# START OF Given information
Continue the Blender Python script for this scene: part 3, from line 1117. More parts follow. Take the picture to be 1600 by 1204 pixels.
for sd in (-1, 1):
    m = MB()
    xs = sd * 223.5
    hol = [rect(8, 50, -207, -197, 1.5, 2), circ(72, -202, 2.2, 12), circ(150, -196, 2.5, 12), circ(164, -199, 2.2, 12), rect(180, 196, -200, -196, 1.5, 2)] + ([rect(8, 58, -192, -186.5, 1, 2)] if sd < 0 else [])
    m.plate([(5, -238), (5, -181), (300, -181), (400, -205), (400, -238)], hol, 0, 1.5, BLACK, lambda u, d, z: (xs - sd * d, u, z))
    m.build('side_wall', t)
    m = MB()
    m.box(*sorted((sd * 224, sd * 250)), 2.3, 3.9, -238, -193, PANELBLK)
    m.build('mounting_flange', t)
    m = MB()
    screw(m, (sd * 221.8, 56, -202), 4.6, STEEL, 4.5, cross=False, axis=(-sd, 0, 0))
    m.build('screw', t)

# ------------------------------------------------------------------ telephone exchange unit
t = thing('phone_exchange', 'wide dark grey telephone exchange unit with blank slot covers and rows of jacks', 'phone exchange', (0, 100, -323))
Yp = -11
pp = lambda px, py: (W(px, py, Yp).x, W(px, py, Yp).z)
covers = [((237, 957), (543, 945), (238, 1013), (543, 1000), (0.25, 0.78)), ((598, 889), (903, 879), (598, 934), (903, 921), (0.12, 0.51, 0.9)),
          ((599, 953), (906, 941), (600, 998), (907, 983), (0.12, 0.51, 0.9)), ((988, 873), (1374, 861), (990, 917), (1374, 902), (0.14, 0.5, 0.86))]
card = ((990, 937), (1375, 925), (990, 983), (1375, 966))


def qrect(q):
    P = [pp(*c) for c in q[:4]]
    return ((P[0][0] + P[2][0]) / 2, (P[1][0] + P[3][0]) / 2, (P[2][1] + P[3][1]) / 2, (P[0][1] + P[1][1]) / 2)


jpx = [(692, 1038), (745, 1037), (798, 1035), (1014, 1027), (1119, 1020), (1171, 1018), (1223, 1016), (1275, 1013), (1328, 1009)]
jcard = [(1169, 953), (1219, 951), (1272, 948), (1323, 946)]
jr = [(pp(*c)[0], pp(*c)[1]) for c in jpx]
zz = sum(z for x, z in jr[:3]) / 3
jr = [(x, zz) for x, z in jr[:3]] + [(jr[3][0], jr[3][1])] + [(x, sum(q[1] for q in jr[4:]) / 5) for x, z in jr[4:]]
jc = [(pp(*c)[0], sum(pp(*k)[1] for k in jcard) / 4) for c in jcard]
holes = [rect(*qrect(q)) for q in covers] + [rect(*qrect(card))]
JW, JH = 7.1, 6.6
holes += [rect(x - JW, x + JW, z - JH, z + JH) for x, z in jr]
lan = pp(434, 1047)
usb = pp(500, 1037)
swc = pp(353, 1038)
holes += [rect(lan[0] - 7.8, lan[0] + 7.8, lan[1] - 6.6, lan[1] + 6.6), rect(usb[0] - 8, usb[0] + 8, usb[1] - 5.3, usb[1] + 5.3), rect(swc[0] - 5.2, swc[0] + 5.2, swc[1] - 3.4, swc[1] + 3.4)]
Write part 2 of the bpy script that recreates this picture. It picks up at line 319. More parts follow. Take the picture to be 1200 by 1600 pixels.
# END OF Given information
## [Set problem]
Retype the data exactly as given.

## [Exercise response]
Continue the Blender Python script for this scene: part 3, from line 1117. More parts follow. Take the picture to be 1600 by 1204 pixels.
for sd in (-1, 1):
    m = MB()
    xs = sd * 223.5
    hol = [rect(8, 50, -207, -197, 1.5, 2), circ(72, -202, 2.2, 12), circ(150, -196, 2.5, 12), circ(164, -199, 2.2, 12), rect(180, 196, -200, -196, 1.5, 2)] + ([rect(8, 58, -192, -186.5, 1, 2)] if sd < 0 else [])
    m.plate([(5, -238), (5, -181), (300, -181), (400, -205), (400, -238)], hol, 0, 1.5, BLACK, lambda u, d, z: (xs - sd * d, u, z))
    m.build('side_wall', t)
    m = MB()
    m.box(*sorted((sd * 224, sd * 250)), 2.3, 3.9, -238, -193, PANELBLK)
    m.build('mounting_flange', t)
    m = MB()
    screw(m, (sd * 221.8, 56, -202), 4.6, STEEL, 4.5, cross=False, axis=(-sd, 0, 0))
    m.build('screw', t)

# ------------------------------------------------------------------ telephone exchange unit
t = thing('phone_exchange', 'wide dark grey telephone exchange unit with blank slot covers and rows of jacks', 'phone exchange', (0, 100, -323))
Yp = -11
pp = lambda px, py: (W(px, py, Yp).x, W(px, py, Yp).z)
covers = [((237, 957), (543, 945), (238, 1013), (543, 1000), (0.25, 0.78)), ((598, 889), (903, 879), (598, 934), (903, 921), (0.12, 0.51, 0.9)),
          ((599, 953), (906, 941), (600, 998), (907, 983), (0.12, 0.51, 0.9)), ((988, 873), (1374, 861), (990, 917), (1374, 902), (0.14, 0.5, 0.86))]
card = ((990, 937), (1375, 925), (990, 983), (1375, 966))


def qrect(q):
    P = [pp(*c) for c in q[:4]]
    return ((P[0][0] + P[2][0]) / 2, (P[1][0] + P[3][0]) / 2, (P[2][1] + P[3][1]) / 2, (P[0][1] + P[1][1]) / 2)


jpx = [(692, 1038), (745, 1037), (798, 1035), (1014, 1027), (1119, 1020), (1171, 1018), (1223, 1016), (1275, 1013), (1328, 1009)]
jcard = [(1169, 953), (1219, 951), (1272, 948), (1323, 946)]
jr = [(pp(*c)[0], pp(*c)[1]) for c in jpx]
zz = sum(z for x, z in jr[:3]) / 3
jr = [(x, zz) for x, z in jr[:3]] + [(jr[3][0], jr[3][1])] + [(x, sum(q[1] for q in jr[4:]) / 5) for x, z in jr[4:]]
jc = [(pp(*c)[0], sum(pp(*k)[1] for k in jcard) / 4) for c in jcard]
holes = [rect(*qrect(q)) for q in covers] + [rect(*qrect(card))]
JW, JH = 7.1, 6.6
holes += [rect(x - JW, x + JW, z - JH, z + JH) for x, z in jr]
lan = pp(434, 1047)
usb = pp(500, 1037)
swc = pp(353, 1038)
holes += [rect(lan[0] - 7.8, lan[0] + 7.8, lan[1] - 6.6, lan[1] + 6.6), rect(usb[0] - 8, usb[0] + 8, usb[1] - 5.3, usb[1] + 5.3), rect(swc[0] - 5.2, swc[0] + 5.2, swc[1] - 3.4, swc[1] + 3.4)]
Write part 2 of the bpy script that recreates this picture. It picks up at line 319. More parts follow. Take the picture to be 1200 by 1600 pixels.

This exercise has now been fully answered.